◆ GIVEN REQUEST ◆
Give an exact transcription of every line, dropping the images.

Scene modeling code data
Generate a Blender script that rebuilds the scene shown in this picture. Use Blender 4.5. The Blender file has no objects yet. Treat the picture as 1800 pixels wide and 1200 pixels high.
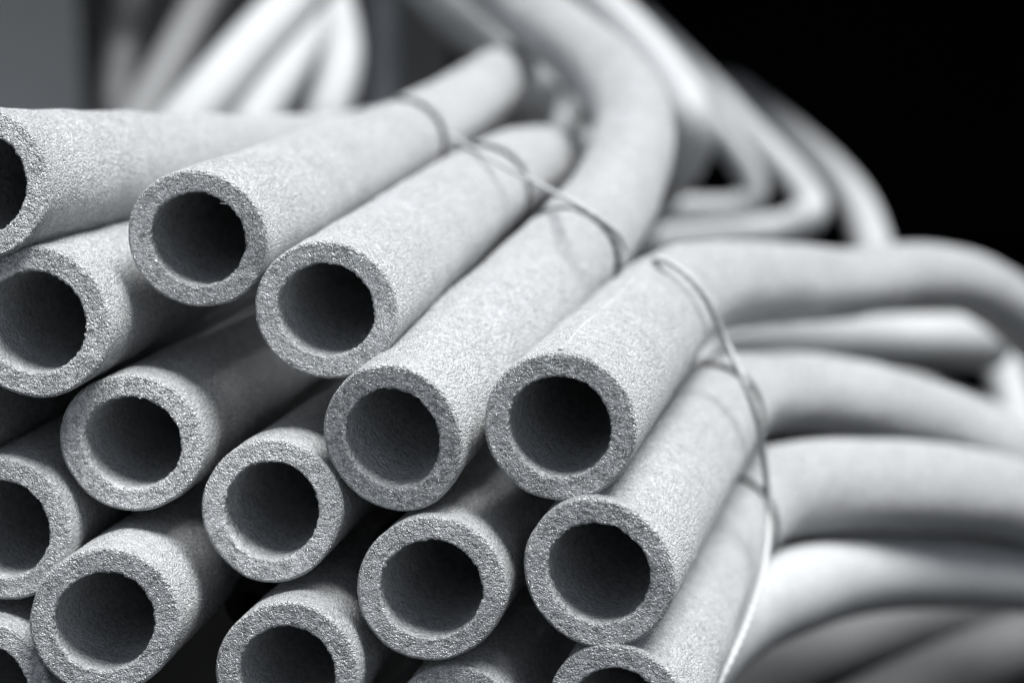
import bpy, math
import numpy as np
from mathutils import Vector, Matrix

sc = bpy.context.scene
COL = sc.collection

# ------------------------------------------------------------------ camera
LENS = 60.0
FPX = LENS / 36.0 * 1800.0
CAM = Vector((0.0, 0.0, 0.62))
PITCH = math.radians(13.3)
cam_d = bpy.data.cameras.new('camera')
cam = bpy.data.objects.new('camera', cam_d)
COL.objects.link(cam)
cam.location = CAM
cam.rotation_euler = (math.radians(90) - PITCH, 0, 0)
cam_d.lens = LENS
cam_d.sensor_width = 36.0
cam_d.clip_start = 0.02
cam_d.clip_end = 200.0
cam_d.dof.use_dof = True
cam_d.dof.focus_distance = 0.412
cam_d.dof.aperture_fstop = 7.0
cam_d.dof.aperture_blades = 0
sc.camera = cam

# ------------------------------------------------------------------ light
SUN_DIR = Vector((0.30, -0.03, 0.95)).normalized()      # towards the sun
elev = math.asin(SUN_DIR.z)
azim = math.atan2(SUN_DIR.x, SUN_DIR.y)
world = bpy.data.worlds.new("World")
sc.world = world
world.use_nodes = True
wn = world.node_tree
wn.nodes.clear()
sky = wn.nodes.new('ShaderNodeTexSky')
sky.sky_type = 'NISHITA'
sky.sun_disc = False
sky.sun_elevation = elev
sky.sun_rotation = azim
hs = wn.nodes.new('ShaderNodeHueSaturation')            # black-and-white photograph with a faint cool tone
hs.inputs['Saturation'].default_value = 0.30
bgn = wn.nodes.new('ShaderNodeBackground')
bgn.inputs['Strength'].default_value = 0.075
wo = wn.nodes.new('ShaderNodeOutputWorld')
wn.links.new(sky.outputs['Color'], hs.inputs['Color'])
wn.links.new(hs.outputs['Color'], bgn.inputs['Color'])
wn.links.new(bgn.outputs['Background'], wo.inputs['Surface'])

sun_d = bpy.data.lights.new('sun', 'SUN')
sun_d.energy = 5.0
sun_d.angle = math.radians(32)
sun_d.color = (1.0, 1.0, 0.995)
sun = bpy.data.objects.new('sun', sun_d)
COL.objects.link(sun)
sun.rotation_euler = SUN_DIR.to_track_quat('Z', 'Y').to_euler()
sun.location = (1, 1, 4)

sc.view_settings.view_transform = 'Standard'
sc.view_settings.look = 'None'
sc.view_settings.exposure = 0.77
sc.view_settings.gamma = 1.0
sc.render.engine = 'CYCLES'
sc.cycles.max_bounces = 8
sc.cycles.diffuse_bounces = 5

# ------------------------------------------------------------------ helpers
R = 0.018          # outer radius of a tube, metres
RB = 0.01215        # radius of its bore
rng = np.random.default_rng(7)
cp, sp_ = math.cos(PITCH), math.sin(PITCH)

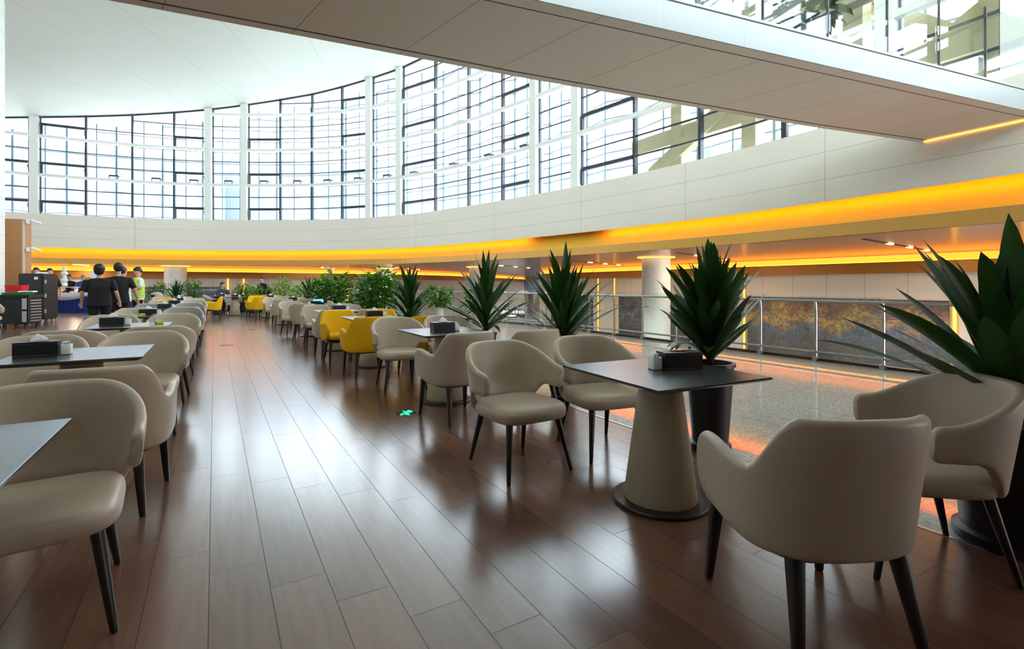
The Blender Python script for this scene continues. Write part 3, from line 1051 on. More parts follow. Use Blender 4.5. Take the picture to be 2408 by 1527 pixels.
def add_tissue(o):
    bm = bmesh.new()
    r2 = random.Random(5)
    R = []
    for k, (s_, z) in enumerate(((0.050, 0.098), (0.048, 0.110), (0.038, 0.124), (0.022, 0.136), (0.006, 0.150))):
        R.append([(s_ * math.cos(t) * (1 + 0.22 * math.sin(3 * t + k)), s_ * 0.5 * math.sin(t) * (1 + 0.3 * math.sin(2 * t + k)), z + 0.006 * math.sin(4 * t + k)) for t in [2 * PI * i / 28 for i in range(28)]])
    loft(bm, R)
    new_obj('tissue', bm, M['tissue'], o, smooth=True)

def make_holder():
    o = empty('sachet_holder')
    bm = bmesh.new()
    outer = [super_ring(0.03, 0.04, 6, z, 32) for z in (0, 0.075)]
    loft(bm, [super_ring(0.027, 0.036, 6, 0, 32), super_ring(0.031, 0.041, 6, 0.004, 32), super_ring(0.031, 0.041, 6, 0.07, 32), super_ring(0.0295, 0.039, 6, 0.073, 32), super_ring(0.027, 0.036, 6, 0.071, 32), super_ring(0.027, 0.036, 6, 0.02, 32)])
    new_obj('cup', bm, M['ceramic'], o, smooth=True, autosmooth=40)
    for k in range(4):
        bm = bmesh.new(); box(bm, -0.012 + 0.008 * k, 0.004 * (k - 1.5), 0.058, 0.003, 0.05, 0.07, 0.12 * (k - 1.5))
        new_obj('sachet', bm, M['tissue'], o)
    return o
tp = {}
def table(x, y, row, ordw, rz=0.0, boxdx=0.0, boxdy=0.05, brz=0.0, tissue=True, items=True, flip=1):
    if 't' not in tp:
        o = make_table(); tp['t'] = o
    else:
        o = copy_tree(tp['t'])
    o.location = (x, y, 0); o.rotation_euler = (0, 0, rz)
    where = '%s table of the %s row' % (ordw, row)
    tag(o, 'square dark-topped table on a beige cone base, %s in the %s row' % (ordw, row), 'table', 'cone-base dining tables')
    if not items:
        return
    k = 'b1' if tissue else 'b0'
    if k not in tp:
        b = make_tissue_box()
        if tissue:
            add_tissue(b)
        tp[k] = b
    else:
        b = copy_tree(tp[k])
    b.location = (x + boxdx, y + boxdy, 0.7505); b.rotation_euler = (0, 0, brz)
    tag(b, ('black leather tissue box with white tissue on the %s' if tissue else 'black leather tissue box, no tissue showing, on the %s') % where, 'tissue box', 'tissue boxes on the tables')
    if 'h' not in tp:
        h = make_holder(); tp['h'] = h
    else:
        h = copy_tree(tp['h'])
    dx = 0.156 * flip
    h.location = (x + boxdx + dx * math.cos(brz), y + boxdy + dx * math.sin(brz), 0.7505); h.rotation_euler = (0, 0, brz)
    tag(h, 'white sachet holder beside the tissue box on the %s' % where, 'holder', 'sachet holders on the tables')

ORD = ['nearest', 'second', 'third', 'fourth', 'fifth', 'sixth', 'seventh', 'eighth', 'ninth', 'tenth']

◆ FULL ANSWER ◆
Generate a Blender script that rebuilds the scene shown in this picture. Use Blender 4.5. The Blender file has no objects yet. Treat the picture as 1800 pixels wide and 1200 pixels high.
import bpy, math
import numpy as np
from mathutils import Vector, Matrix

sc = bpy.context.scene
COL = sc.collection

# ------------------------------------------------------------------ camera
LENS = 60.0
FPX = LENS / 36.0 * 1800.0
CAM = Vector((0.0, 0.0, 0.62))
PITCH = math.radians(13.3)
cam_d = bpy.data.cameras.new('camera')
cam = bpy.data.objects.new('camera', cam_d)
COL.objects.link(cam)
cam.location = CAM
cam.rotation_euler = (math.radians(90) - PITCH, 0, 0)
cam_d.lens = LENS
cam_d.sensor_width = 36.0
cam_d.clip_start = 0.02
cam_d.clip_end = 200.0
cam_d.dof.use_dof = True
cam_d.dof.focus_distance = 0.412
cam_d.dof.aperture_fstop = 7.0
cam_d.dof.aperture_blades = 0
sc.camera = cam

# ------------------------------------------------------------------ light
SUN_DIR = Vector((0.30, -0.03, 0.95)).normalized()      # towards the sun
elev = math.asin(SUN_DIR.z)
azim = math.atan2(SUN_DIR.x, SUN_DIR.y)
world = bpy.data.worlds.new("World")
sc.world = world
world.use_nodes = True
wn = world.node_tree
wn.nodes.clear()
sky = wn.nodes.new('ShaderNodeTexSky')
sky.sky_type = 'NISHITA'
sky.sun_disc = False
sky.sun_elevation = elev
sky.sun_rotation = azim
hs = wn.nodes.new('ShaderNodeHueSaturation')            # black-and-white photograph with a faint cool tone
hs.inputs['Saturation'].default_value = 0.30
bgn = wn.nodes.new('ShaderNodeBackground')
bgn.inputs['Strength'].default_value = 0.075
wo = wn.nodes.new('ShaderNodeOutputWorld')
wn.links.new(sky.outputs['Color'], hs.inputs['Color'])
wn.links.new(hs.outputs['Color'], bgn.inputs['Color'])
wn.links.new(bgn.outputs['Background'], wo.inputs['Surface'])

sun_d = bpy.data.lights.new('sun', 'SUN')
sun_d.energy = 5.0
sun_d.angle = math.radians(32)
sun_d.color = (1.0, 1.0, 0.995)
sun = bpy.data.objects.new('sun', sun_d)
COL.objects.link(sun)
sun.rotation_euler = SUN_DIR.to_track_quat('Z', 'Y').to_euler()
sun.location = (1, 1, 4)

sc.view_settings.view_transform = 'Standard'
sc.view_settings.look = 'None'
sc.view_settings.exposure = 0.77
sc.view_settings.gamma = 1.0
sc.render.engine = 'CYCLES'
sc.cycles.max_bounces = 8
sc.cycles.diffuse_bounces = 5

# ------------------------------------------------------------------ helpers
R = 0.018          # outer radius of a tube, metres
RB = 0.01215        # radius of its bore
rng = np.random.default_rng(7)
cp, sp_ = math.cos(PITCH), math.sin(PITCH)

The Blender Python script for this scene continues. Write part 3, from line 1051 on. More parts follow. Use Blender 4.5. Take the picture to be 2408 by 1527 pixels.
def add_tissue(o):
    bm = bmesh.new()
    r2 = random.Random(5)
    R = []
    for k, (s_, z) in enumerate(((0.050, 0.098), (0.048, 0.110), (0.038, 0.124), (0.022, 0.136), (0.006, 0.150))):
        R.append([(s_ * math.cos(t) * (1 + 0.22 * math.sin(3 * t + k)), s_ * 0.5 * math.sin(t) * (1 + 0.3 * math.sin(2 * t + k)), z + 0.006 * math.sin(4 * t + k)) for t in [2 * PI * i / 28 for i in range(28)]])
    loft(bm, R)
    new_obj('tissue', bm, M['tissue'], o, smooth=True)

def make_holder():
    o = empty('sachet_holder')
    bm = bmesh.new()
    outer = [super_ring(0.03, 0.04, 6, z, 32) for z in (0, 0.075)]
    loft(bm, [super_ring(0.027, 0.036, 6, 0, 32), super_ring(0.031, 0.041, 6, 0.004, 32), super_ring(0.031, 0.041, 6, 0.07, 32), super_ring(0.0295, 0.039, 6, 0.073, 32), super_ring(0.027, 0.036, 6, 0.071, 32), super_ring(0.027, 0.036, 6, 0.02, 32)])
    new_obj('cup', bm, M['ceramic'], o, smooth=True, autosmooth=40)
    for k in range(4):
        bm = bmesh.new(); box(bm, -0.012 + 0.008 * k, 0.004 * (k - 1.5), 0.058, 0.003, 0.05, 0.07, 0.12 * (k - 1.5))
        new_obj('sachet', bm, M['tissue'], o)
    return o
tp = {}
def table(x, y, row, ordw, rz=0.0, boxdx=0.0, boxdy=0.05, brz=0.0, tissue=True, items=True, flip=1):
    if 't' not in tp:
        o = make_table(); tp['t'] = o
    else:
        o = copy_tree(tp['t'])
    o.location = (x, y, 0); o.rotation_euler = (0, 0, rz)
    where = '%s table of the %s row' % (ordw, row)
    tag(o, 'square dark-topped table on a beige cone base, %s in the %s row' % (ordw, row), 'table', 'cone-base dining tables')
    if not items:
        return
    k = 'b1' if tissue else 'b0'
    if k not in tp:
        b = make_tissue_box()
        if tissue:
            add_tissue(b)
        tp[k] = b
    else:
        b = copy_tree(tp[k])
    b.location = (x + boxdx, y + boxdy, 0.7505); b.rotation_euler = (0, 0, brz)
    tag(b, ('black leather tissue box with white tissue on the %s' if tissue else 'black leather tissue box, no tissue showing, on the %s') % where, 'tissue box', 'tissue boxes on the tables')
    if 'h' not in tp:
        h = make_holder(); tp['h'] = h
    else:
        h = copy_tree(tp['h'])
    dx = 0.156 * flip
    h.location = (x + boxdx + dx * math.cos(brz), y + boxdy + dx * math.sin(brz), 0.7505); h.rotation_euler = (0, 0, brz)
    tag(h, 'white sachet holder beside the tissue box on the %s' % where, 'holder', 'sachet holders on the tables')

ORD = ['nearest', 'second', 'third', 'fourth', 'fifth', 'sixth', 'seventh', 'eighth', 'ninth', 'tenth']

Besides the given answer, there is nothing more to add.